More Agile: The board and stakeholders work hard to make the company not just fast, but nimble. However, being swift does not help if the company is on a downward path. Good GRC leads to instructions and actions that are fast, well thought-out, and expertly coordinated. When GRC is implemented to good advantage, strategic opportunities are seized, company staffers act with more confidence (regarding the company’s ability to achieve goals) and agility becomes natural regarding every business move of the company.

More Aligned: In working to have a good GRC programme, which can include counter financial terrorism (CFT), financial crime prevention and anti-money laundering (AML) sub-programmes, company leaders constantly align performance with business objectives. The board and C-suite executives continuously marry strategy with information from GRC management in order to move forward in business.

More Efficient: Senior executives and the board work to build a lean machine of an enterprise – expenses are often kept to a minimum. Without constant checking, the expenses of a company can skyrocket from unnecessary redundancy, duplication, and misallocation of resources. Hence, the attitude of many boards to constantly trim the ‘fat.’ Enhanced GRC capability helps to make the enterprise leaner so that optimal board-led and high management decisions are taken regarding the company’s overall allocation of resources.

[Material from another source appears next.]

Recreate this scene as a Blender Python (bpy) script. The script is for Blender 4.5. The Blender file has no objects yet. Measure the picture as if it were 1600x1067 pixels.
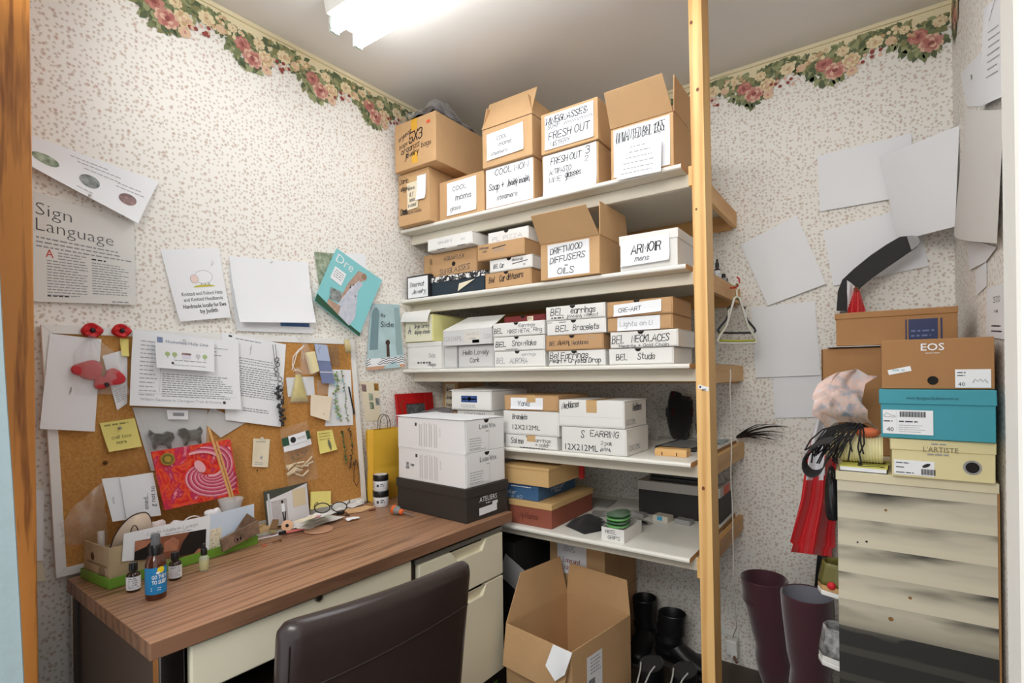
import bpy, bmesh, math, random
from mathutils import Vector, Matrix
S = bpy.context.scene
C = S.collection
random.seed(7)
# ------------------------------------------------------------------ camera, world, exposure
FPX, YAW, ROLL = 816.57, 0.6093, -0.0124
CAM = Vector((1.7269, -2.2866, 1.2105)); SHY = 49.76
cd = bpy.data.cameras.new('camera'); co = bpy.data.objects.new('camera', cd); C.objects.link(co)
cd.sensor_width = 36; cd.lens = FPX/1600*36; cd.shift_y = SHY/1600; cd.clip_start = 0.02
FW = Vector((-math.sin(YAW), math.cos(YAW), 0)); R0 = Vector((math.cos(YAW), math.sin(YAW), 0)); U0 = Vector((0, 0, 1))
RT = R0*math.cos(ROLL)+U0*math.sin(ROLL); UP = U0*math.cos(ROLL)-R0*math.sin(ROLL)
mw = Matrix.Identity(4)
for i, a in enumerate((RT, UP, -FW)):
    for k in range(3): mw[k][i] = a[k]
mw.translation = CAM; co.matrix_world = mw
S.camera = co
w = bpy.data.worlds.new('world'); S.world = w; w.use_nodes = True
w.node_tree.nodes['Background'].inputs[0].default_value = (0.95, 0.98, 1.0, 1)
w.node_tree.nodes['Background'].inputs[1].default_value = 0.92
TUBE = 11.0
FILL = 33.0        # added fill light beyond the doorway, unseen, to lift the back wall
al = bpy.data.lights.new('fill_light', 'AREA'); al.shape = 'RECTANGLE'; al.size = 1.2; al.size_y = 0.9; al.energy = FILL; al.color = (1.0, 0.97, 0.92)
ao = bpy.data.objects.new('fill_light', al); C.objects.link(ao); ao.location = (1.5, -3.3, 2.38); ao.rotation_euler = (math.radians(52), 0, math.radians(8))
S.view_settings.view_transform = 'Standard'; S.view_settings.look = 'None'; S.view_settings.gamma = 1
S.view_settings.exposure = 0.1
# ------------------------------------------------------------------ measuring helpers
WA = -0.0375; RW = 1.945; CH = 2.44
def ray(u, v): return FW+RT*((u-800)/FPX)-UP*((v-533.5-SHY)/FPX)
def on(u, v, n, d):
    n = Vector(n); r = ray(u, v); return CAM+r*((d-n.dot(CAM))/n.dot(r))
def onX(u, v, x): return on(u, v, (1, 0, 0), x)
def onY(u, v, y): return on(u, v, (0, 1, 0), y)
def onZ(u, v, z): return on(u, v, (0, 0, 1), z)
NA = Vector((1, WA, 0)).normalized()
def onA(u, v, off=0.0): return on(u, v, NA, off)
# ------------------------------------------------------------------ materials
MATS = {}
def lin(c):
    return tuple((x/255/12.92 if x/255 <= .04045 else ((x/255+.055)/1.055)**2.4) for x in c)
def mat(name, rgb, rough=.6, metal=0, var=0.0, vscale=8, bump=0, bscale=60, trans=0, alpha=1, emit=0, coat=0, spec=.5, srgb=True, stretch=(1, 1, 1), rgb2=None, sheen=0):
    if name in MATS: return MATS[name]
    m = bpy.data.materials.new(name); m.use_nodes = True; nt = m.node_tree; b = nt.nodes['Principled BSDF']
    c = lin(rgb) if srgb else rgb
    b.inputs['Base Color'].default_value = (*c, 1); b.inputs['Roughness'].default_value = rough; b.inputs['Metallic'].default_value = metal
    b.inputs['Transmission Weight'].default_value = trans; b.inputs['Alpha'].default_value = alpha
    b.inputs['Coat Weight'].default_value = coat; b.inputs['Specular IOR Level'].default_value = spec; b.inputs['Sheen Weight'].default_value = sheen
    if emit:
        b.inputs['Emission Color'].default_value = (*c, 1); b.inputs['Emission Strength'].default_value = emit
    if var or bump:
        tc = nt.nodes.new('ShaderNodeTexCoord'); mp = nt.nodes.new('ShaderNodeMapping'); mp.inputs['Scale'].default_value = stretch
        nt.links.new(tc.outputs['Object'], mp.inputs['Vector'])
        if var:
            n = nt.nodes.new('ShaderNodeTexNoise'); n.inputs['Scale'].default_value = vscale; n.inputs['Detail'].default_value = 5; n.inputs['Roughness'].default_value = .6
            nt.links.new(mp.outputs[0], n.inputs['Vector'])
            r = nt.nodes.new('ShaderNodeValToRGB'); r.color_ramp.elements[0].position = .3; r.color_ramp.elements[1].position = .7
            c2 = lin(rgb2) if rgb2 else tuple(x*(1-var) for x in c)
            r.color_ramp.elements[0].color = (*c2, 1); r.color_ramp.elements[1].color = (*c, 1)
            nt.links.new(n.outputs['Fac'], r.inputs['Fac']); nt.links.new(r.outputs[0], b.inputs['Base Color'])
        if bump:
            n2 = nt.nodes.new('ShaderNodeTexNoise'); n2.inputs['Scale'].default_value = bscale; n2.inputs['Detail'].default_value = 3
            nt.links.new(mp.outputs[0], n2.inputs['Vector'])
            bp = nt.nodes.new('ShaderNodeBump'); bp.inputs['Strength'].default_value = bump; bp.inputs['Distance'].default_value = .004
            nt.links.new(n2.outputs['Fac'], bp.inputs['Height']); nt.links.new(bp.outputs[0], b.inputs['Normal'])
    MATS[name] = m; return m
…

More Aware: Good company leaders zealously guard the interests of the organisation and watch for all internal and external changes that introduce risk to growth plans and projects. A successful company board understands the value of turning big data into shareable information. This, after pondering and analysis, helps steer the company onto a path of successful profit-making that is in keeping with GRC guidelines.  

More Resilient: The best-devised GRC-guided plans of big and small companies can fail. Company leaders need to be able to work overtime and ‘bounce back’ quickly from bad decisions and failed business projects; their jobs are all about limiting the overall business impact of any failure that has made them stumble. As long as stakeholders allow for sufficient tolerances over bad steps taken, the best boards find the confidence to adapt, generate and respond to opportunities that take them out of the failure pit as quickly as possible. The resilience of board-led companies is unique and renowned; it has them surviving better than companies who are not board-led. This is a major benefit to fully incorporating company-wide GRC initiatives.

More Responsive: When companies do not sense an internal or external change that proceeds to impact the enterprise, mature GRC management can eventually save them. GRC officers, through the provision of transparency, can give a board greater awareness of information that can make or break a business act or decision. GRC programme initiatives, such as Know Your Client (KYC) and Client Due Diligence (CDD) sub-programmes, can swiftly cut through the morass of big data to find what senior executives and the board need to know to make the best decisions.

A board that is continually directing the company’s GRC programme from top-to-bottom has a tremendous competitive advantage over other companies.

Streamlined, ‘fit,’ and knowledgeable about GRC regulations will have it making fewer business mistakes in the short and long-run.

The benefits described above should be enough to make any compliance officer work hard to keep senior executives and the board continuously ‘in the loop’ about GRC guidelines.